L’Église dans la société, une présence paradoxale
C’est de cette présence universelle qu’en tout lieu et à tout moment nous avons à vivre. Voici donc que l'absence est en réalité un autre mode de présence à l'histoire qui va son cours, avec ses réussites et ses drames. Le Ressuscité en a donné l’assurance aux disciples : « Et moi, je suis avec vous tous les jours jusqu'à la fin du monde » (Matthieu 28,20). Peut-être nous arrive-t-il de regretter de n’avoir pas été contemporains de Jésus aux jours de sa vie historique en Galilée et en Judée. C'est Lui qui désormais est notre contemporain. Silencieusement il parcourt l’histoire avec nous. Silencieusement parce que son intervention ne peut être que discrète. Elle se laisse percevoir à travers quelques signes. Mais ces signes ne sont lisibles que dans la foi. À la communauté des croyants en Christ, qui est l’Église, d'interrompre en quelque sorte le silence. Cette Église n’a d’autre raison d’être que de signifier efficacement la présence du Christ à l'histoire en train de se faire, et donc à ce moment précis de l’aventure humaine que l'on pourrait croire déserté par un Dieu si peu reconnu : « Où est-il, ton Dieu ? » Il est dans les paroles et dans les gestes qui révèlent l’Amour dont les hommes sont encore et toujours aimés. L’Église n’est pas faite pour être invisible et cachée. Elle est une part d'humanité. Mais il ne lui suffit pas d'être visible et de l’être à n’importe quel prix. Le regard qui se pose sur elle devrait être immédiatement renvoyé au Christ. L’Église n’a pas sa fin en elle-même. Sa présence dans la société est paradoxale. Elle est un index pointé en direction de l’invisible. Son rôle dans l'histoire est d’orienter les esprits et les cœurs vers une sorte de place vide, celle d'une absence. Ce Christ absent fait du corps ecclésial la mystérieuse réalité d'une Présence.

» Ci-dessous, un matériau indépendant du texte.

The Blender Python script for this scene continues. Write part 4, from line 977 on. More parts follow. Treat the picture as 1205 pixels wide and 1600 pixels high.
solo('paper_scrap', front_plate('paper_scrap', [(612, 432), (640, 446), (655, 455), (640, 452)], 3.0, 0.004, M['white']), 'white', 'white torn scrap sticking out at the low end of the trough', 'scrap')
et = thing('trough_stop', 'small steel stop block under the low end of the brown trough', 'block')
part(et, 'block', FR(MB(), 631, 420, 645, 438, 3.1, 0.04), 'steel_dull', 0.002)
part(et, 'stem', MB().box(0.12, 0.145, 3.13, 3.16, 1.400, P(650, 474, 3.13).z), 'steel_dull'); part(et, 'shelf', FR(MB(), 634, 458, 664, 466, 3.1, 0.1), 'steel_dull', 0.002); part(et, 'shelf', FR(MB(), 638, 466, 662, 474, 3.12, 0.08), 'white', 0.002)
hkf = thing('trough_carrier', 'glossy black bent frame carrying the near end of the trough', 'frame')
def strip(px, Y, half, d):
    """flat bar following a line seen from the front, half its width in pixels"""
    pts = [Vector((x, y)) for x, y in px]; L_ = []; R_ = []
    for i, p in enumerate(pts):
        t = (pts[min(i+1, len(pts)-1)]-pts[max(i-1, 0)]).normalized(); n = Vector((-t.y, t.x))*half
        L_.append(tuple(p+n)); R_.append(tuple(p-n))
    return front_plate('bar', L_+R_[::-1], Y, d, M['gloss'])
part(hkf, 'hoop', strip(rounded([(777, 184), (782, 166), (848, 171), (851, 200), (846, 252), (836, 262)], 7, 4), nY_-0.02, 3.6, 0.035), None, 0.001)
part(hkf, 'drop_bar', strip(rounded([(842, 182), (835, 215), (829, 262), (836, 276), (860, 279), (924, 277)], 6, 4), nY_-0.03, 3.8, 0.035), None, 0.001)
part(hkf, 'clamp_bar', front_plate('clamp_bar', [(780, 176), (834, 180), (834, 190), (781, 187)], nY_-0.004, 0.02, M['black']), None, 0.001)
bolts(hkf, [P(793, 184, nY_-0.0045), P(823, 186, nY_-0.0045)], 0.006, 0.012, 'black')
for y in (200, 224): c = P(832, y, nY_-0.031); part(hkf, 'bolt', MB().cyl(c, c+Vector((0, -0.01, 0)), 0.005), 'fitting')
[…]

Très probablement certaines manifestations intempestives ne seraient-elles d'aucune manière au diapason de la discrétion du Ressuscité. C’est leur qualité d’humanité et d'actualité qui seule aura des chances de faire pressentir aux hommes de ce temps que Quelqu’un, comme avec les deux disciples le soir de Pâques, « fait route avec eux » (Luc 24,15).